=== Objective ===
Among the lines of the listing below, retype exactly those from the one containing "Write the bpy" through the one containing "col = sc.collection", both included. Do not include pictures.

=== Input data ===
::::::::::
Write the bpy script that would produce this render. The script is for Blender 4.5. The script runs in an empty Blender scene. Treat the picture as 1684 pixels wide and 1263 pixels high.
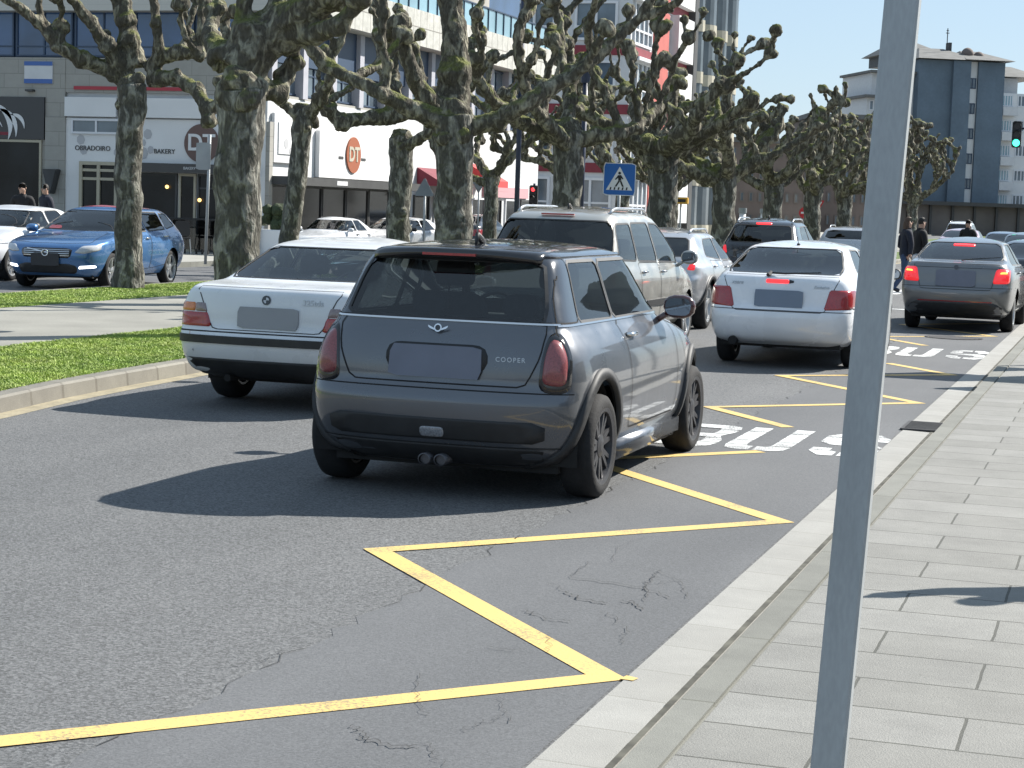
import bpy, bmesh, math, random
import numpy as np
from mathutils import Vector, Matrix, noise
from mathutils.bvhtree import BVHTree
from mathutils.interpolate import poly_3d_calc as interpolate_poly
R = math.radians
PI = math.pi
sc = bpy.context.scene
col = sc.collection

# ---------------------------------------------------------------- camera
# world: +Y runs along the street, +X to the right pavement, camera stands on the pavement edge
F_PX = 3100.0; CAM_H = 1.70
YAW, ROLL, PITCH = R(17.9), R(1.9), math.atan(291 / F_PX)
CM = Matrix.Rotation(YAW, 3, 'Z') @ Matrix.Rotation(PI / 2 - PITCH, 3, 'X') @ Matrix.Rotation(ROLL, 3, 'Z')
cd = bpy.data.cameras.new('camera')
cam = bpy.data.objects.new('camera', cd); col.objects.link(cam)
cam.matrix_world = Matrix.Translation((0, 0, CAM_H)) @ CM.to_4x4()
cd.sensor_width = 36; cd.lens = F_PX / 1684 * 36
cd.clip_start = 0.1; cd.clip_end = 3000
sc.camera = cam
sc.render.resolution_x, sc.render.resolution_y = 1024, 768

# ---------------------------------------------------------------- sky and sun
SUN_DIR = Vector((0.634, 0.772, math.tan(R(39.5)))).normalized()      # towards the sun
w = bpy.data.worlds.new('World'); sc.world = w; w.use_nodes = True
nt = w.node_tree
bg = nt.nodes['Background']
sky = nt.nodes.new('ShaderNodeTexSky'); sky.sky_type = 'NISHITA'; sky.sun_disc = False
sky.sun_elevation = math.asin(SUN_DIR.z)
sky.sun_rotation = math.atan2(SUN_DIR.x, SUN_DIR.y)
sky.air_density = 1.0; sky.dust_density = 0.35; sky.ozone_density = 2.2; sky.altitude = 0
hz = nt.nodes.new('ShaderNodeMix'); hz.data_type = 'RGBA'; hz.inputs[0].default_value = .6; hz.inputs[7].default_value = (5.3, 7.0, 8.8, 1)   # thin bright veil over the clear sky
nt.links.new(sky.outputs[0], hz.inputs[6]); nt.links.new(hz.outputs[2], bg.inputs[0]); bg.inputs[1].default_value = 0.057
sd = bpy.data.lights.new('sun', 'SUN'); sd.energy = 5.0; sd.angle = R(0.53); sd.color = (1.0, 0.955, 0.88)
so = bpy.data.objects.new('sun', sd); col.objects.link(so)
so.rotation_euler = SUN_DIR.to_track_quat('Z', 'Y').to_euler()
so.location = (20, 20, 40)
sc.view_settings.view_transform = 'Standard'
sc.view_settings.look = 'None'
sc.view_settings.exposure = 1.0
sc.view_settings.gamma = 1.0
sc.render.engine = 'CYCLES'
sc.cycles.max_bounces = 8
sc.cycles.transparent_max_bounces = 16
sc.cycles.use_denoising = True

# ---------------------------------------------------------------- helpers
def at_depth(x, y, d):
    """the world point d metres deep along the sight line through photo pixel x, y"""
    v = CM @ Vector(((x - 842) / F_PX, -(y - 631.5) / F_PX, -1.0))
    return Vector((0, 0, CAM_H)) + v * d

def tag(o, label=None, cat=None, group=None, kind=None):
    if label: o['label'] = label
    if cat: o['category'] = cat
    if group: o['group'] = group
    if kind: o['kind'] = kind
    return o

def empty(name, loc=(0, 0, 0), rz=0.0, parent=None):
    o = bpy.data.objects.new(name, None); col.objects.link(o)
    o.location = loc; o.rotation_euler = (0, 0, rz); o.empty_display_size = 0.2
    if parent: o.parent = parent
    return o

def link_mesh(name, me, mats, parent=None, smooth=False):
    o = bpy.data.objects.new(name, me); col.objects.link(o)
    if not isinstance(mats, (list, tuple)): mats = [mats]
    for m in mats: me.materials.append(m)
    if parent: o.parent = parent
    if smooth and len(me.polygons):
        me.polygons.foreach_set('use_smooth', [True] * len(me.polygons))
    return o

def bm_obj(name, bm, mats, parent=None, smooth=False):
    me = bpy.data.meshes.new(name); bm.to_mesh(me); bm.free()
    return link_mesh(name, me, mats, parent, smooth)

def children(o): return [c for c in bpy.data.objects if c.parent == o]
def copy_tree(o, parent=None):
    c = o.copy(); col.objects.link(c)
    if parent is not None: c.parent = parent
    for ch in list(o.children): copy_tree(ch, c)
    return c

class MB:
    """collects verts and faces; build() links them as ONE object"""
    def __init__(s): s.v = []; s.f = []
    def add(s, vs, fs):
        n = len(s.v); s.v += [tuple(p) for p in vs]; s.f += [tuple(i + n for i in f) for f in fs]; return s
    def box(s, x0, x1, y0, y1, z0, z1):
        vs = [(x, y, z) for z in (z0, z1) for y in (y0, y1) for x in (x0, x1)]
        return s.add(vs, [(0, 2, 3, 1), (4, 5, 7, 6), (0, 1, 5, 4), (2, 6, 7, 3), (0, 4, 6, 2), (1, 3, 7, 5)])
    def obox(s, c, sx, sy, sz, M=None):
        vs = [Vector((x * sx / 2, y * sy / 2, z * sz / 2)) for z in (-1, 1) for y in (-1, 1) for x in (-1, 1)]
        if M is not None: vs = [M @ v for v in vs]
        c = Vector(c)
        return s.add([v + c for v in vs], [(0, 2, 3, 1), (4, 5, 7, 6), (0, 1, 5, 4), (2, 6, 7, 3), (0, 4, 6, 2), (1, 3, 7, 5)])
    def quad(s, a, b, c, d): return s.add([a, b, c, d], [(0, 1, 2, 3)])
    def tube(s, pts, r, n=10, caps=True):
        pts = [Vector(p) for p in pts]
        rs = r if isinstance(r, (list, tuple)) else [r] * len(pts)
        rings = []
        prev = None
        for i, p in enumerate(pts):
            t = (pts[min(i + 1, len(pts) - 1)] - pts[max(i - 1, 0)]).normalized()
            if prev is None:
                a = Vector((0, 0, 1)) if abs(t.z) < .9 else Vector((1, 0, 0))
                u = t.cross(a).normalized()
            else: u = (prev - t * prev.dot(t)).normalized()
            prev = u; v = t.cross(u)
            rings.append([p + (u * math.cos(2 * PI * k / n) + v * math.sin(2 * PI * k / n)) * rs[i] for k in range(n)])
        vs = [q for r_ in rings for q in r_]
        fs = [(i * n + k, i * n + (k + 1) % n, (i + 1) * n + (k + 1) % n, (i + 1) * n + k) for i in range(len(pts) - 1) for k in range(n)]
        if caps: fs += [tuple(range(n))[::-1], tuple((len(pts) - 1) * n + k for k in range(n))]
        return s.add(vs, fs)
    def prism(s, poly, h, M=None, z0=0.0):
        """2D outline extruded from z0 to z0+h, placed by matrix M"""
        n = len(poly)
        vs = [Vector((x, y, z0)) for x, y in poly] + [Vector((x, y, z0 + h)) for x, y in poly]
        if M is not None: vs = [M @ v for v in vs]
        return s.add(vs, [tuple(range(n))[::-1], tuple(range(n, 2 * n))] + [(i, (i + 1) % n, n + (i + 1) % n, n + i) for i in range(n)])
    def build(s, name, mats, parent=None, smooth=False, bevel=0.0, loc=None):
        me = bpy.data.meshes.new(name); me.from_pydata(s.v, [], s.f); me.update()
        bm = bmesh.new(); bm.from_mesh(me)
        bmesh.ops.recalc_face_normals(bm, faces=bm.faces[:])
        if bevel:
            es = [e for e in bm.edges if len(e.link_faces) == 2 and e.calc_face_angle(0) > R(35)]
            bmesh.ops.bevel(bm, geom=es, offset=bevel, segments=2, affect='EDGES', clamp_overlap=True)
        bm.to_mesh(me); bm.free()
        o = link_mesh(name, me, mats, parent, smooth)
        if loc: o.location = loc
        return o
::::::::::
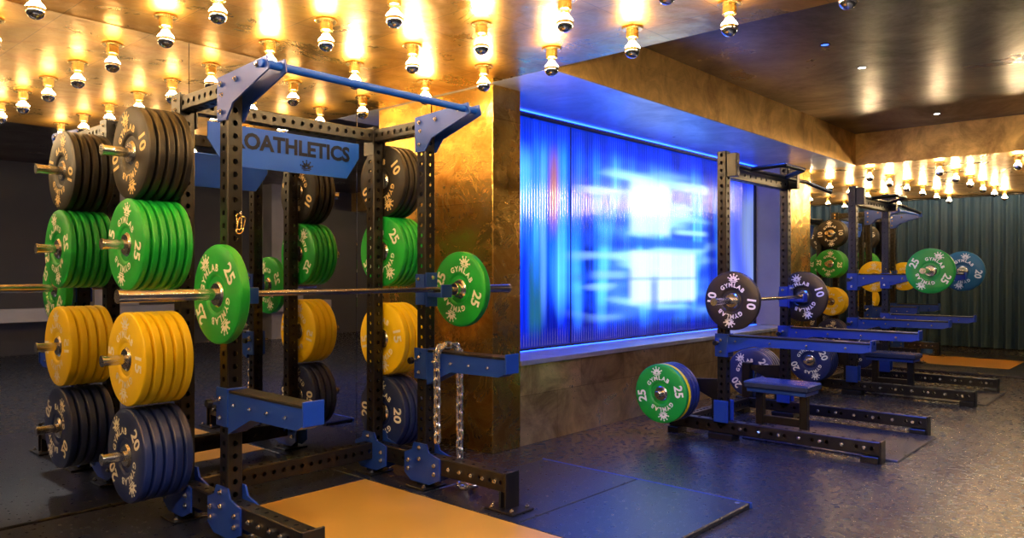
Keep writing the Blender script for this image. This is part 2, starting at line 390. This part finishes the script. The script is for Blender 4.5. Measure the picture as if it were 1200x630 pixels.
::::::::::
=== Result of the task ===
Write the bpy script that would produce this render. The script is for Blender 4.5. The script runs in an empty Blender scene. Treat the picture as 1684 pixels wide and 1263 pixels high.
import bpy, bmesh, math, random
import numpy as np
from mathutils import Vector, Matrix, noise
from mathutils.bvhtree import BVHTree
from mathutils.interpolate import poly_3d_calc as interpolate_poly
R = math.radians
PI = math.pi
sc = bpy.context.scene
col = sc.collection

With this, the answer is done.